In the 36-hole final against 18-year-old Jennifer Johnson of La Quinta, Calif., Song fell four holes down through 10, but her emotions never wavered. By the lunch break, the match was all square. And two holes into the afternoon round, Song had two winning birdies for a 2-up lead. Even when Johnson rallied from 3 down to square the match with a birdie at the 31st hole, Song maintained her poise under the extreme pressure.

She holed a clutch 7-foot par putt at No. 33 for a 1-up lead, then birdied the 34th hole for a 2-up advantage. When Johnson failed to get up and down from a greenside bunker at the 35th hole, Song had a 3-and-1 victory and a second USGA title.

Now she can be mentioned in the same breath as Jones, Evans, Sigel, Sinn, Moore and Knost.
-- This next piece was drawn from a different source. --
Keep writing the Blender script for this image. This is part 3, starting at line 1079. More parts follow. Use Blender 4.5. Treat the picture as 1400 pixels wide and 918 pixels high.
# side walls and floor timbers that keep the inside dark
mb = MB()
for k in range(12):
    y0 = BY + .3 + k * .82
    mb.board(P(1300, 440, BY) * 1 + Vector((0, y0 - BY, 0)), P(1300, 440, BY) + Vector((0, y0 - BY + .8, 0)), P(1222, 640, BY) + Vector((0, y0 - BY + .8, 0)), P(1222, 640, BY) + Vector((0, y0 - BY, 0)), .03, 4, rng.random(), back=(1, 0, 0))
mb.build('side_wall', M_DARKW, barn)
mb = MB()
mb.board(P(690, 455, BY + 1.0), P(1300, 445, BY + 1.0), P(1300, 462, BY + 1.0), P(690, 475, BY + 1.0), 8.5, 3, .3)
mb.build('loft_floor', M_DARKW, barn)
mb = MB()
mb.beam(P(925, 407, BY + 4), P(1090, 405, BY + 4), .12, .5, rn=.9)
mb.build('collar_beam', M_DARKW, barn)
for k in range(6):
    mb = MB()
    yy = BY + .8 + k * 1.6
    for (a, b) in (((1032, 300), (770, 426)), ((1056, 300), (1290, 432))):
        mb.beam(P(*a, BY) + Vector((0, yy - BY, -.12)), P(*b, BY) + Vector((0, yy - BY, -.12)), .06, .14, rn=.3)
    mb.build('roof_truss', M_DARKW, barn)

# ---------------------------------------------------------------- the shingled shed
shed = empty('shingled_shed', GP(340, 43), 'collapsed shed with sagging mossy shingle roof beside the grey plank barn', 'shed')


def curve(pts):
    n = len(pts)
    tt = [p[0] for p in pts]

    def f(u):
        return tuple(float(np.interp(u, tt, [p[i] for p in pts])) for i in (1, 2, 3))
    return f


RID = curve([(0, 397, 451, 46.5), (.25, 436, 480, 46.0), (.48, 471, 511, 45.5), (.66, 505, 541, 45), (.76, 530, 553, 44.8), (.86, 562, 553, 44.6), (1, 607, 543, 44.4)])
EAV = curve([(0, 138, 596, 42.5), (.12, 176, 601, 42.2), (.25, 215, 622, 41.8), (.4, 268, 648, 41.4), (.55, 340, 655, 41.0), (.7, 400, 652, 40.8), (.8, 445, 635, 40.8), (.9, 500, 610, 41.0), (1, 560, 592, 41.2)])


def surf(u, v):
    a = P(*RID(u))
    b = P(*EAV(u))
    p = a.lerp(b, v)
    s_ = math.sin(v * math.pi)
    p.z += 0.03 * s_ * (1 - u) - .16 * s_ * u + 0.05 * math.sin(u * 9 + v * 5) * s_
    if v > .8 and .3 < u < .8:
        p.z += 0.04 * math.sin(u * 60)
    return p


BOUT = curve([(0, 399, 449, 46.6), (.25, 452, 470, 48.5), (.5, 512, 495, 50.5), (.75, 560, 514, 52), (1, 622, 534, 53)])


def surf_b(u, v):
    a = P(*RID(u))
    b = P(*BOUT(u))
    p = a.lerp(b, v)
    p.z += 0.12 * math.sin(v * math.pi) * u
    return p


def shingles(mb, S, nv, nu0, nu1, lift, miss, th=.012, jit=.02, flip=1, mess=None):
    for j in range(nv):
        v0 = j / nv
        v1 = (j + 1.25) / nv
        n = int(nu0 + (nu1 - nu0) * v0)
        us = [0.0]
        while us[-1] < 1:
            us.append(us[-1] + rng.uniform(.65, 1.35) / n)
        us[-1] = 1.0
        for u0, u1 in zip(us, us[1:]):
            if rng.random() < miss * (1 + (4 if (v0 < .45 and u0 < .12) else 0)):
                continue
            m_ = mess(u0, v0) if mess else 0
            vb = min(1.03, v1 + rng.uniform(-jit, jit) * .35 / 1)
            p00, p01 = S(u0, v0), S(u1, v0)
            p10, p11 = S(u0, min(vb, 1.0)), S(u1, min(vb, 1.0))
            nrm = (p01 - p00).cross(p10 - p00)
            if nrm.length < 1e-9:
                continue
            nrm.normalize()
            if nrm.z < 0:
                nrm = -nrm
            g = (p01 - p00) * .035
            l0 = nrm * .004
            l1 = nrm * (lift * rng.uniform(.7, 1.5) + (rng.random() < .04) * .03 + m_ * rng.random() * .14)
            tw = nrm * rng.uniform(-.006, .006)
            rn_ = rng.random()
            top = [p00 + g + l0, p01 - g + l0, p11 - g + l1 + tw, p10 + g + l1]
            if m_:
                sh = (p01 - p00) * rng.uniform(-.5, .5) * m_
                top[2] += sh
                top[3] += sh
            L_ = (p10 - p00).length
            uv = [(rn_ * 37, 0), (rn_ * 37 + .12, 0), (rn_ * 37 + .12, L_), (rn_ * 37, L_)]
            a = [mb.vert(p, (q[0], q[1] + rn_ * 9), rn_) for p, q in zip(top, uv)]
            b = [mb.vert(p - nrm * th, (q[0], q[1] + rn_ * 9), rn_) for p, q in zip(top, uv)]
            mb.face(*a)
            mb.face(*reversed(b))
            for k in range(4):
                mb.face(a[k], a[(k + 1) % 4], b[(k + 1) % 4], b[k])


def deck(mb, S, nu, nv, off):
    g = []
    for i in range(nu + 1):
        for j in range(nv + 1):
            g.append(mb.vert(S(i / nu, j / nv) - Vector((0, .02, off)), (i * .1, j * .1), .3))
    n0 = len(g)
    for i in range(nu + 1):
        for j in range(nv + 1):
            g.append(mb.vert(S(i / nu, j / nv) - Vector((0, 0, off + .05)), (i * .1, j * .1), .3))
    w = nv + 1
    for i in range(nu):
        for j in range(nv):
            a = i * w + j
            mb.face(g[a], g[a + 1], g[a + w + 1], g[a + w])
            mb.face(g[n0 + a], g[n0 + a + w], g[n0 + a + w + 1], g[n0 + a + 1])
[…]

It’s a remarkable achievement of which not even Jack Nicklaus, Arnold Palmer or Tiger Woods can boast.

And once the 2009 USGA championship season concludes, her name will be prominently and permanently displayed twice on the museum’s Hall of Champions for future generations to see.

“I’m really glad I have two championships in my hand right now,” said Song.

And, who knows, maybe someday she’ll get to add her name on the Women’s Open trophy as well.